Je lui décrivais mon périple et mes motivations en quelques mots. Elle écoutait avec attention. Puis elle embraya sans retenue.

– C’est bien de réaliser ses projets. D’aller au bout de soi même. La vie est courte. Croyez-moi j’en ai fait l’expérience. Il y a quelques années j’ai passé six mois dans un coma profond. J’étais paralysée. Dans une impasse. Je m’en suis sortie par miracle. C’était inespéré pour mes proches. J’ai ressuscité. Depuis j’ai pris subitement conscience du monde dans lequel je vivais. À soixante-dix-huit ans je vis, revis à plein temps chaque instant. Chaque heure est un cadeau du ciel. Un bonus. Je le savoure en le respirant profondément.

– Je vois bien. Vous portez en vous une sacrée vitalité.

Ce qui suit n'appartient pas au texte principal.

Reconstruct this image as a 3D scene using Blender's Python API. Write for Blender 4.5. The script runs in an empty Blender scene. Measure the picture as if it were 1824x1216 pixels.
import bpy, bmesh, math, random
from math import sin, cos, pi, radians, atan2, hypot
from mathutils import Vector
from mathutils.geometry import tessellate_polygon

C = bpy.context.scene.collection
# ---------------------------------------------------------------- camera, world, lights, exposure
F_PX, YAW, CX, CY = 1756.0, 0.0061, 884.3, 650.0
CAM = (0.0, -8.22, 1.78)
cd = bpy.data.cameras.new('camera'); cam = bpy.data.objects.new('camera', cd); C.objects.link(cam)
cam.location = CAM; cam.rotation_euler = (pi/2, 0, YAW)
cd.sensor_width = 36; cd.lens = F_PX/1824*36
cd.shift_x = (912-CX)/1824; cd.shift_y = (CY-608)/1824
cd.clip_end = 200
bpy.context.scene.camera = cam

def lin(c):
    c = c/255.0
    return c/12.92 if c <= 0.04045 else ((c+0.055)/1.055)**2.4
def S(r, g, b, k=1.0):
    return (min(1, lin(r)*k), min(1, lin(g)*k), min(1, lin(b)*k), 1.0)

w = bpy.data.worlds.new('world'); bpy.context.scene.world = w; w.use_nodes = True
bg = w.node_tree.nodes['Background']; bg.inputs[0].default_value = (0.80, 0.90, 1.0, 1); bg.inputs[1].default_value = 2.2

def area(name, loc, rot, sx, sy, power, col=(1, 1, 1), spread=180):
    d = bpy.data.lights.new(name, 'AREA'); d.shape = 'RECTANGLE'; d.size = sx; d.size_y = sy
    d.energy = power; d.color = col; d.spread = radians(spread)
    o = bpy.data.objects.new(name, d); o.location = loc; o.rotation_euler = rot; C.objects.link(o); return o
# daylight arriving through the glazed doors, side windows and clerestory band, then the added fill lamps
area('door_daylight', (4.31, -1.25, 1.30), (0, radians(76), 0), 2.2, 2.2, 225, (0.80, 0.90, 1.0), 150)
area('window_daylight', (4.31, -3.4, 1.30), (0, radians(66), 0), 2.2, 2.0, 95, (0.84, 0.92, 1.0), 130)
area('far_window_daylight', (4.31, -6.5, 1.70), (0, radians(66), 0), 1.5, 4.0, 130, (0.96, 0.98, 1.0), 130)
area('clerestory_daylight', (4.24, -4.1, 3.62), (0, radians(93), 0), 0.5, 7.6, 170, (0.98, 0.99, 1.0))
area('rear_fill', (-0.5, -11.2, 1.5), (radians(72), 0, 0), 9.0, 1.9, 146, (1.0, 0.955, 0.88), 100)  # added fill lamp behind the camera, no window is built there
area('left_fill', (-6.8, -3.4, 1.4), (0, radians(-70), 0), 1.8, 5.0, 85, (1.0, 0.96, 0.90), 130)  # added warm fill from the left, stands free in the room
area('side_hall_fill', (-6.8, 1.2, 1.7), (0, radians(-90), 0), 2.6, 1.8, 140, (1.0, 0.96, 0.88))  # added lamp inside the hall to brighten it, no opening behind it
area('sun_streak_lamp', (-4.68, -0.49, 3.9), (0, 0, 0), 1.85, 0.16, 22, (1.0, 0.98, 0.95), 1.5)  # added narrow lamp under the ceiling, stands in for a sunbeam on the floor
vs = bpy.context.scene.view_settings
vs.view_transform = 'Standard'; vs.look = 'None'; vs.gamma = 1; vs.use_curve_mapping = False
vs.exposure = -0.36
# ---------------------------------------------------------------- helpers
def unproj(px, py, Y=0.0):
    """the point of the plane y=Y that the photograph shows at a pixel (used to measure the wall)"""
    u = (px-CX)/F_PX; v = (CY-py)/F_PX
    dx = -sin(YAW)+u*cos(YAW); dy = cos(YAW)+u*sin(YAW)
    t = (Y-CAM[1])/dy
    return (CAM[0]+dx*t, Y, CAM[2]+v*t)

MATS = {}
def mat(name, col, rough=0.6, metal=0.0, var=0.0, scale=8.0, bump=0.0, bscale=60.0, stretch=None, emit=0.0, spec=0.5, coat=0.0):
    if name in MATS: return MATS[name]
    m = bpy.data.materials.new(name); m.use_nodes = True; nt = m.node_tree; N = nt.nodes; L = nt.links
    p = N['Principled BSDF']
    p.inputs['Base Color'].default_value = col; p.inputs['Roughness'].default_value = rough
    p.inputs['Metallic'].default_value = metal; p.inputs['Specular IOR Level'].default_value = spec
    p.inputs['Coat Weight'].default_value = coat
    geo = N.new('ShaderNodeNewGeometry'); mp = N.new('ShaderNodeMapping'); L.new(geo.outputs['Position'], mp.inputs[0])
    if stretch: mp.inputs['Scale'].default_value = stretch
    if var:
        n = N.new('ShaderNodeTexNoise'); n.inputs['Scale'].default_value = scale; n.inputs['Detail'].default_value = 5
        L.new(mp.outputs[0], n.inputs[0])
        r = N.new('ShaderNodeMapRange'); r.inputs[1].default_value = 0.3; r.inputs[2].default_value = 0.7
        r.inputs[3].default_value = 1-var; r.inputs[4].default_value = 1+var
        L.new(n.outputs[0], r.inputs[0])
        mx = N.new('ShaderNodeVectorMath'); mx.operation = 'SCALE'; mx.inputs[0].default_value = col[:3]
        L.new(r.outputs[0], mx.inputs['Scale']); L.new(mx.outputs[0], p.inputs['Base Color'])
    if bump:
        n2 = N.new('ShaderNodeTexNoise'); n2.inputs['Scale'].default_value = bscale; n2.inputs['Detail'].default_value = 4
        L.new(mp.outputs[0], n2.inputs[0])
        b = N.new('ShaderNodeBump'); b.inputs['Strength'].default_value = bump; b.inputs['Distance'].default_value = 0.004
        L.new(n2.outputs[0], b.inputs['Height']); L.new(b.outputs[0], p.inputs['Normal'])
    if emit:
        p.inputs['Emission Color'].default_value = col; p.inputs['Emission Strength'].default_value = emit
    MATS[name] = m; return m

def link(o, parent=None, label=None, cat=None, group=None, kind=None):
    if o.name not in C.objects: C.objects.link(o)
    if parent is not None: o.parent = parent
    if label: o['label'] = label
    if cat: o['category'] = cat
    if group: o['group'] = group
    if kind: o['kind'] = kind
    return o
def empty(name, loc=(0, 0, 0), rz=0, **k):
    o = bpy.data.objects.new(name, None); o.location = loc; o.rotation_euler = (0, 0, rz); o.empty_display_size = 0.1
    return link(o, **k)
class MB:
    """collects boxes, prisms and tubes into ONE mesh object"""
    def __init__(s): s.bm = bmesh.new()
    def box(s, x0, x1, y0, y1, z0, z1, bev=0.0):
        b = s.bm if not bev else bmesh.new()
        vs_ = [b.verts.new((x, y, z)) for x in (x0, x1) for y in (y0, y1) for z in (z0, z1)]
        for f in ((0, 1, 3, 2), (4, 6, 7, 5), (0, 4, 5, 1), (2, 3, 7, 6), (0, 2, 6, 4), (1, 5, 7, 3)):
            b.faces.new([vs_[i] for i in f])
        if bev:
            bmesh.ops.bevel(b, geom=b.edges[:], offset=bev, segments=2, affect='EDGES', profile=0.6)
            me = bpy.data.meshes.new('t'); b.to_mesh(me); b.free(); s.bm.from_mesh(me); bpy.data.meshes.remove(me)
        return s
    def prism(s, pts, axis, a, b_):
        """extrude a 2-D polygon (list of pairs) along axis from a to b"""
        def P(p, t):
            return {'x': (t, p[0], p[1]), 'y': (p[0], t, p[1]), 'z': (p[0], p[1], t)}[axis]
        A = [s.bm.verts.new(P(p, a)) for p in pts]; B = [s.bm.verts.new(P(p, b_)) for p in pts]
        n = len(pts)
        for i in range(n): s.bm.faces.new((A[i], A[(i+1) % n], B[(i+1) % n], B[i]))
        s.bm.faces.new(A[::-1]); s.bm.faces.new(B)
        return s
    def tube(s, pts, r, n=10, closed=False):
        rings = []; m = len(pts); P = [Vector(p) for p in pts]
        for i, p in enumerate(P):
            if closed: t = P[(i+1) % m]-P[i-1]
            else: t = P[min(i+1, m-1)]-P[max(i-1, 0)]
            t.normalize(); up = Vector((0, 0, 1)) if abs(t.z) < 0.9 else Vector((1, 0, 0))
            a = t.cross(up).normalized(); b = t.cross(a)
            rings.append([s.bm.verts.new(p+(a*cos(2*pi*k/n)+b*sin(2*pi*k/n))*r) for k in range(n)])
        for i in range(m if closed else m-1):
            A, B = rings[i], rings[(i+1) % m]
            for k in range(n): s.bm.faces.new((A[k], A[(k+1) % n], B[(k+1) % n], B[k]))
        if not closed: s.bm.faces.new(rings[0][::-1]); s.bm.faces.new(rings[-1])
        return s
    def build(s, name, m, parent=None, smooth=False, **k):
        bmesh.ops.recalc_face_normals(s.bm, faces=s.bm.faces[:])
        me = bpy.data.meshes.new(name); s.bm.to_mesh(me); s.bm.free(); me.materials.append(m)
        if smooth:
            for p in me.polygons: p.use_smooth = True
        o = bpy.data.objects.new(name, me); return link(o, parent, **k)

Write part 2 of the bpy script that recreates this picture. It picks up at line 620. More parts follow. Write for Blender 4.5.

– Cette énergie est différente d’avant mon souci de santé. Avant je vivais comme tout le monde. Je ne me posais guère de questions. J’avançais parce qu’il fallait bien avancer. Dans l’effervescence chaotique du quotidien. Aujourd’hui, je médite sur les fondamentaux de la vie terrestre. Je suis relâchée de l’intérieur. Je suis attentive pour mes enfants et petits enfants. Je me sens plus libre et d’une certaine façon plus tolérante. Meilleure je crois. Lorsque je le peux je viens ici me balader.

– C’est un endroit magnifique.

– C’est pour moi un endroit magique. Je m’y sens bien. Je me fonds dans ce décor. J’en fais partie comme chaque caillou sur ce chemin. Le paysage est légèrement mouvant. C’est perceptible à celui qui prend le temps de l’observer. À chaque saison ses changements délicats, ses odeurs et ses couleurs. J’aime les couleurs. Je les porte sur moi. Vous savez comment m’appellent mes petits enfants ?

– Je ne sais pas ! Puis-je deviner ?

– Mamie Arc-en-ciel, me dit-elle dans un éclat spontané de joie.

– Mamie Arc-en-ciel ! quel beau nom. Elle était colorée de la tête aux pieds, un arc-en-ciel, effectivement, lui était tombé dessus. Elle en portait les couleurs avec une certaine grâce. Il n’y avait aucune extravagance dans ses vêtements. Elle était sereine et stylée. Tout cela lui seyait à merveille. Elle reprit.

– Je voudrais mourir ici. Elle me montre avec son bâton de marche une espèce de colline désertique, un promontoire où elle vient très souvent méditer et se ressourcer.

– Vous savez je n’ai pas peur de mourir. Je suis en paix avec cela. Il faut bien un jour disparaître. Plonger dans l’au-delà. J’ai été épargnée une fois. Juste pour me remettre à ma place. Je voudrais que l’on respecte ce qui est beau, la nature sauvage entre autres, même la plus insignifiante ou discrète. Ce lieu par exemple. Je voudrais aussi que l’on retienne ma joie de vivre. C’est tout.

Elle est repartie avec précaution, sans se retourner, en s’aidant de son bâton de marche. Elle faisait son tour, sa récréation. Je ne sais pas où elle allait et pour combien de temps elle partait. Cela n’avait pas d’importance. Nous la regardions s’éloigner sûre de sa destination.

Cabotte se retourna vers moi.

– Une drôle de dame Ô mon bon maître.

– Elle s’appelle « Arc-en-ciel ». C’est une belle personne. Je me souviendrai d’elle longtemps.

– Moi aussi. Je me demande ce qui la fait tenir debout ? Elle n’est pas très jeune.

– Le bonheur d’être vivante et aimante.

– Ce doit être cela son secret, confirma Cabotte.

Et l’on reprit notre route. La journée n’était pas terminée. Il nous fallait trouver un endroit. Nous avons bien marché plus d’une heure, jusqu’à ce que je repère trois arbres isolés en plein milieu de nulle part. Un endroit idéal pour se sentir loin du monde, en dehors des réalités.

En début de soirée les vaches sont venues nous visiter. Un bon troupeau d’une trentaine de têtes. Elles nous ont observés de leurs grands yeux noirs plein de mansuétude. Elles étaient curieuses de voir ce que nous faisions sur leur terrain de jeu. Je leur ai parlé de notre histoire. Pourquoi nous étions là. Et de notre départ demain matin à l’aurore. Nous n’étions que de passage. Je les ai convaincues et rassurées. Elles sont reparties à l’unisson, tout d’un coup, tranquillement dans un silence total et solennel. Comme si elles s’étaient donné le mot. Ce soir elles nous veilleront à distance pour nous laisser en paix. J’en suis certain. C’est beau une vache.